Welcome to the new work-life balance, where your boss can see into your uterus. Health-monitoring app Ovia is one of several that sells crazy-personal employee details to employers, The Washington Post reports.
What could possibly go wrong?
Like many women’s health/pregnancy apps, Ovia prompts users for updates (from pre-conception through birth) on things like mood, bodily functions, sex drive/timing, and nitty-gritty labor deets.
But this self-proclaimed reproductive journey “companion” has a dark side: Companies can purchase a “de-identified” version to include in employee benefits packages. In return, they — and the insurance company — receive anonymous user data.
And while your boss can’t access things like cervical fluid descriptions (an actual data point), they do see aggregated health risks, top question searches, plus articles read, finances, and return-to-work plans.

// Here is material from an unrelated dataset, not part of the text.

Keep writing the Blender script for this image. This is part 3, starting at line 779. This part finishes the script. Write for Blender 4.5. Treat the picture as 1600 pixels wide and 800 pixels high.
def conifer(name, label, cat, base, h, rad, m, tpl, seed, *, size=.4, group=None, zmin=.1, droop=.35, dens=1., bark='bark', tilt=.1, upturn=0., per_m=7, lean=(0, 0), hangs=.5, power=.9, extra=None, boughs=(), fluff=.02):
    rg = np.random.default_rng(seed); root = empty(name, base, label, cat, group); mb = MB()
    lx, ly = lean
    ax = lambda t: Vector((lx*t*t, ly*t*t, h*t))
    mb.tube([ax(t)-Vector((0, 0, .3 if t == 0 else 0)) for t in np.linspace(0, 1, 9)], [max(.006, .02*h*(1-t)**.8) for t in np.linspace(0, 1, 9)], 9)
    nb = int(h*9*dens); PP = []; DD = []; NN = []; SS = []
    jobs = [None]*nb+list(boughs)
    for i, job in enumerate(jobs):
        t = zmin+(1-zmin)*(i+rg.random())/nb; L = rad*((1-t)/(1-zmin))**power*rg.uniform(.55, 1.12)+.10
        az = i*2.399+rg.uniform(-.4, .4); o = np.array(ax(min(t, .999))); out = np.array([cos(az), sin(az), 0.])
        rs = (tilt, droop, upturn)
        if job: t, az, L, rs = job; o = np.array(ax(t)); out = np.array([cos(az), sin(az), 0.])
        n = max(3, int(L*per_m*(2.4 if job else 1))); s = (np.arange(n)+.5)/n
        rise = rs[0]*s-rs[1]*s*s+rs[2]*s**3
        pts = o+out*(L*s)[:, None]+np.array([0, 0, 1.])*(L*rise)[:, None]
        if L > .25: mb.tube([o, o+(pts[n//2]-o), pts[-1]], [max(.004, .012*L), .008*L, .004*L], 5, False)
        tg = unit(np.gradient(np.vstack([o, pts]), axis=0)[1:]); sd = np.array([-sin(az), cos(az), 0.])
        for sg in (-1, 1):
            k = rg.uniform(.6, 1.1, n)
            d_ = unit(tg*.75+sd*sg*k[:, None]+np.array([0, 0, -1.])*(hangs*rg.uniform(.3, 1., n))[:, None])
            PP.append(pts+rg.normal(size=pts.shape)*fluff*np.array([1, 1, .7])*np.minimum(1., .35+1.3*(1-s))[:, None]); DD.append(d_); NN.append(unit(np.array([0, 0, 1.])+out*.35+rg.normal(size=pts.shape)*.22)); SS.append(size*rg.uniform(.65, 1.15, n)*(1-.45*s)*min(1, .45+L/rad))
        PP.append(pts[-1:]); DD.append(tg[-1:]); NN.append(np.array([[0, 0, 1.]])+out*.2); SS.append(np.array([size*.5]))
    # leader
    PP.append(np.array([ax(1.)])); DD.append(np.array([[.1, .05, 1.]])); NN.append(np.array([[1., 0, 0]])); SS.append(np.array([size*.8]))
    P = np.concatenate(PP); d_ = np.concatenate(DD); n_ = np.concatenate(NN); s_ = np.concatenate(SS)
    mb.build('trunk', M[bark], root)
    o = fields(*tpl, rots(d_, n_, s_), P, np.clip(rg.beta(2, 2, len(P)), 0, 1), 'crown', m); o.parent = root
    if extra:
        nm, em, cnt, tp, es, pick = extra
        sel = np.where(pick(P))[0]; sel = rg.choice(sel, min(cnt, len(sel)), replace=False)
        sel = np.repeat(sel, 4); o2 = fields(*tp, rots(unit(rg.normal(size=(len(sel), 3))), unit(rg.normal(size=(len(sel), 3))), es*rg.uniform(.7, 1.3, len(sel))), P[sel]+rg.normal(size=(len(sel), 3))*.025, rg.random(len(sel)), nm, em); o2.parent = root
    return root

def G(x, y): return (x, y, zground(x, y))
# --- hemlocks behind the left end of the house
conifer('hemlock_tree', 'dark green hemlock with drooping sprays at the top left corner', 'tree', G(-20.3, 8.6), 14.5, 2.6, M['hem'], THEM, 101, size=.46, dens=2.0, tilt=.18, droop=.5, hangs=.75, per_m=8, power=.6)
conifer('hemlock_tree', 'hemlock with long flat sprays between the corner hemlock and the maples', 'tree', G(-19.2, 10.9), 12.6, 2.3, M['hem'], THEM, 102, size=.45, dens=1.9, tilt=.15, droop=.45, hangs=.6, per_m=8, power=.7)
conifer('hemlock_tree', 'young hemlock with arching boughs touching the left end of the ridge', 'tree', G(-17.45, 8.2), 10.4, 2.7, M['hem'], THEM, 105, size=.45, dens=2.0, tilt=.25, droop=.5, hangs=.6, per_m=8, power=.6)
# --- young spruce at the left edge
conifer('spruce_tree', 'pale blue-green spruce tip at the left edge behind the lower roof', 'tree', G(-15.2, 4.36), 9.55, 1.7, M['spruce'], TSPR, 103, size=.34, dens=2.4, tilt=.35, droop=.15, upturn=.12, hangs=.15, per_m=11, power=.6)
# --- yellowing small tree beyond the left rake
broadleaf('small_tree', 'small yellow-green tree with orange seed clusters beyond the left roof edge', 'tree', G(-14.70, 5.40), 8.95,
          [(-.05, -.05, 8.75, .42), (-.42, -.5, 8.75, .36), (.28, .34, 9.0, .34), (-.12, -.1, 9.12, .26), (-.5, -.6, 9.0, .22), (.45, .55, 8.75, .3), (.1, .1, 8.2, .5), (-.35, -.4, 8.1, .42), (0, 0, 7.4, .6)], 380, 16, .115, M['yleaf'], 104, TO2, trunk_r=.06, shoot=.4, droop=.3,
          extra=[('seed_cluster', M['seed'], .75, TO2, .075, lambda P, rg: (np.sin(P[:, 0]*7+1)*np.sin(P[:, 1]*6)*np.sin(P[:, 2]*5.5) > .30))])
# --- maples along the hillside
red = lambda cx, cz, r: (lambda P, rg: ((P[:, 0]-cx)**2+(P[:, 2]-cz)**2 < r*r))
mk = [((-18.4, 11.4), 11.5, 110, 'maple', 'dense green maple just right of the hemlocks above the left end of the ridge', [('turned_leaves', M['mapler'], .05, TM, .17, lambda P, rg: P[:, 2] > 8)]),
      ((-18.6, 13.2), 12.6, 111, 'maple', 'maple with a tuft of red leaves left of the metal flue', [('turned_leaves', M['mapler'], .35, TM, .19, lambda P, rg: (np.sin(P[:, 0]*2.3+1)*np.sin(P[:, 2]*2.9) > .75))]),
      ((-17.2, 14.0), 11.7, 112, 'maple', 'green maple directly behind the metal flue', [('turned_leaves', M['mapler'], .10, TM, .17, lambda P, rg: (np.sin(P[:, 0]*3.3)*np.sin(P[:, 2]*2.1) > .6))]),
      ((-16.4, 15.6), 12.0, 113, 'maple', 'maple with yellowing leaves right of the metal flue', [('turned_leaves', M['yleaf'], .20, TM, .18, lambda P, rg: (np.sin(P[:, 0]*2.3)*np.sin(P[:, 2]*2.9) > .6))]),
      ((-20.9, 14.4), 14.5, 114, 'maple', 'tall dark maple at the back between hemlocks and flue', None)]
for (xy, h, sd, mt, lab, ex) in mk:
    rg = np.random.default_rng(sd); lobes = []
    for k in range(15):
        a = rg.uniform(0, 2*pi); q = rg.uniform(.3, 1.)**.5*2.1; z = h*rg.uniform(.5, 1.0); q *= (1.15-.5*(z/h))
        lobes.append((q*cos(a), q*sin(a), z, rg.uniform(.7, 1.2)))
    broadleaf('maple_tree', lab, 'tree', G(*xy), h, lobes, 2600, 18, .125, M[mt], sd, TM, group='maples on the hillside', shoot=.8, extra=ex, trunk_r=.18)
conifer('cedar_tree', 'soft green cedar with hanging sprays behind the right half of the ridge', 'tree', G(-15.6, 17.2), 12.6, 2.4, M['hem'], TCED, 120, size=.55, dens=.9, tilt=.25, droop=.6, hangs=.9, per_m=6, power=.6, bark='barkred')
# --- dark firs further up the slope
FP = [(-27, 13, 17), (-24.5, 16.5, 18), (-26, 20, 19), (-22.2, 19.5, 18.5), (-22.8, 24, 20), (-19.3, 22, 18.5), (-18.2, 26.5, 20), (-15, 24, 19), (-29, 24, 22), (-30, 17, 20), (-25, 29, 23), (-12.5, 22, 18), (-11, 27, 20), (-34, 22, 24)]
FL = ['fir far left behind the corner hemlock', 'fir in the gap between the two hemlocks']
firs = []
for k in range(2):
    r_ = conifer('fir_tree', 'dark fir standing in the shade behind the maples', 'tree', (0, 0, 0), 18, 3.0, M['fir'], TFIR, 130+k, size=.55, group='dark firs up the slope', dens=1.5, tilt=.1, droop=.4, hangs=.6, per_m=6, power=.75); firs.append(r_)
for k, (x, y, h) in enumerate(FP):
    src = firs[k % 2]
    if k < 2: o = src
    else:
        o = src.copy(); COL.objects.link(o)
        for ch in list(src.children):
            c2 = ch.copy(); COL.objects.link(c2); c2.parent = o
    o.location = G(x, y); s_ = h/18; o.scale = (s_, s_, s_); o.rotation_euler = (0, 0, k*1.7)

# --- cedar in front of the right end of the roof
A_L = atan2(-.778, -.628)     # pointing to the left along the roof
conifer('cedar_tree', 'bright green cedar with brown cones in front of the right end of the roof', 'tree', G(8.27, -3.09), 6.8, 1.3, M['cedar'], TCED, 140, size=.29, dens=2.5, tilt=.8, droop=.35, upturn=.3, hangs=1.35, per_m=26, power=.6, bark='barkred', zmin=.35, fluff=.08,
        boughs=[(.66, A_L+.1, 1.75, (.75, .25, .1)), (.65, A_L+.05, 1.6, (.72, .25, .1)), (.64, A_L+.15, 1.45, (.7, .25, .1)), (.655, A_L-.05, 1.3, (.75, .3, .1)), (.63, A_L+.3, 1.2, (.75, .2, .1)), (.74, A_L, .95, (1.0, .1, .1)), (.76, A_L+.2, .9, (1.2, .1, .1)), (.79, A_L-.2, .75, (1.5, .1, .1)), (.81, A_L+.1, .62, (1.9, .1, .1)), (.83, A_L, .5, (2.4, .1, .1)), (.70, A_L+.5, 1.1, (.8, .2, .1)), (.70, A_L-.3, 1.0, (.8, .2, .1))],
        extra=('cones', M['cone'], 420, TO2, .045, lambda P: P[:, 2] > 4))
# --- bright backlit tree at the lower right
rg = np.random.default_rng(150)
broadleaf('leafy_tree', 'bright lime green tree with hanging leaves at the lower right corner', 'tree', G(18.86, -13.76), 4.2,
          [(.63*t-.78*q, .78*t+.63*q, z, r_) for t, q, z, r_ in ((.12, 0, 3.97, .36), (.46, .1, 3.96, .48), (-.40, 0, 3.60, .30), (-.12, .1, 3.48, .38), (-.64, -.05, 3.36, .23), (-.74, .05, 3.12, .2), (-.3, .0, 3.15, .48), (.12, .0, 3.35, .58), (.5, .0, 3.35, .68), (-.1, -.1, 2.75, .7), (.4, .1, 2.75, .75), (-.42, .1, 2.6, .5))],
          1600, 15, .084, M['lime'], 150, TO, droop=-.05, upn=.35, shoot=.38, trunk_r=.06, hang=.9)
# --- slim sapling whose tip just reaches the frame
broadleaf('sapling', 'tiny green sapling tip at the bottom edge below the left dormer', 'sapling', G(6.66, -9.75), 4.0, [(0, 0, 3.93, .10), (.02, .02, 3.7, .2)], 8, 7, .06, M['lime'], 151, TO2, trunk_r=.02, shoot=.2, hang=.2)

Behold: the ‘new frontier of vaginal digitalization’
Ovia, which profits from in-app targeted ads, pitches this as a win-win: Employees improve conception chances and potentially uncover latent risks, which in turn reduces company health-care costs.
Health and privacy experts are concerned that companies could scale back benefits based on projected costs, or discriminate against women even considering pregnancy.
Ovia’s 10m-strong user base is a testament to the fact that the femtech market — and the tracking and commercialization of virtually every aspect of our lives — is here to stay.